More significantly, it is then propagated in para 8 that, “According to Wednesbury principle of unreasonableness, whenever any subjective satisfaction is based upon material in existence and its appropriate consideration by the administrative Authority, review of the decision of the Authority by any Court is not permissible on the spacious ground that had such material been considered by the Court, the Court would have taken a different view. Therefore, we do not find that any challenge worth the name could be taken to the decision of the review committee to withdraw ‘X’ category security given to the petitioner. Then, it is not the case here that the State is being callous to the petitioner. It’s an admitted fact that the petitioner has been granted extra personal security by providing him a Gun-man by the State.
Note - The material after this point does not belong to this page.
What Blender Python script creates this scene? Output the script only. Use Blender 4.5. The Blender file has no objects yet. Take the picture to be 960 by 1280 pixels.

Such security arrangement, we must say, is also based upon perception of the threat objectively seen by the State and therefore, cannot be seen to be inadequate in the fact situation of this case.”
Most notably, the Bench then underscores in para 9 that, “At the cost of repetition, we would say it here, that in such cases what matters is not the own perception of an individual about any threat to him, but it is the perception of the agency of the State entrusted with duty to protect citizens is what is important. Such agency is required to take into consideration several relevant factors, follow the requisite procedure and arrive at appropriate decision so that, the additional expenditure of public money that is involved in such cases is not incurred without any reason and that the additional security to be provided is also not misused in any manner by anybody including the protectee himself. Nevertheless, if the person desirous of any additional and special security is dissatisfied with decision of the State to not provide him any special or ‘X’ category security, such person can always opt for engaging private Security Guards for his own security at his own expenses.”
To conclude, it goes without saying that the Bombay High Court has very rightly laid down the correct parameters which must be followed while granting security. What matters most is not what an individual thinks about threat to him/her but what the agency of the State entrusted with security of the citizens thinks and this is elaborated in detail in para 9 as stated above. The Bombay High Court also makes it amply clear that the opinion of a person about danger to his/her own life or property, in a given case, may only be a figment of imagination or due to some peculiar psychology of that person. So certainly it cannot be given too much importance in any given case.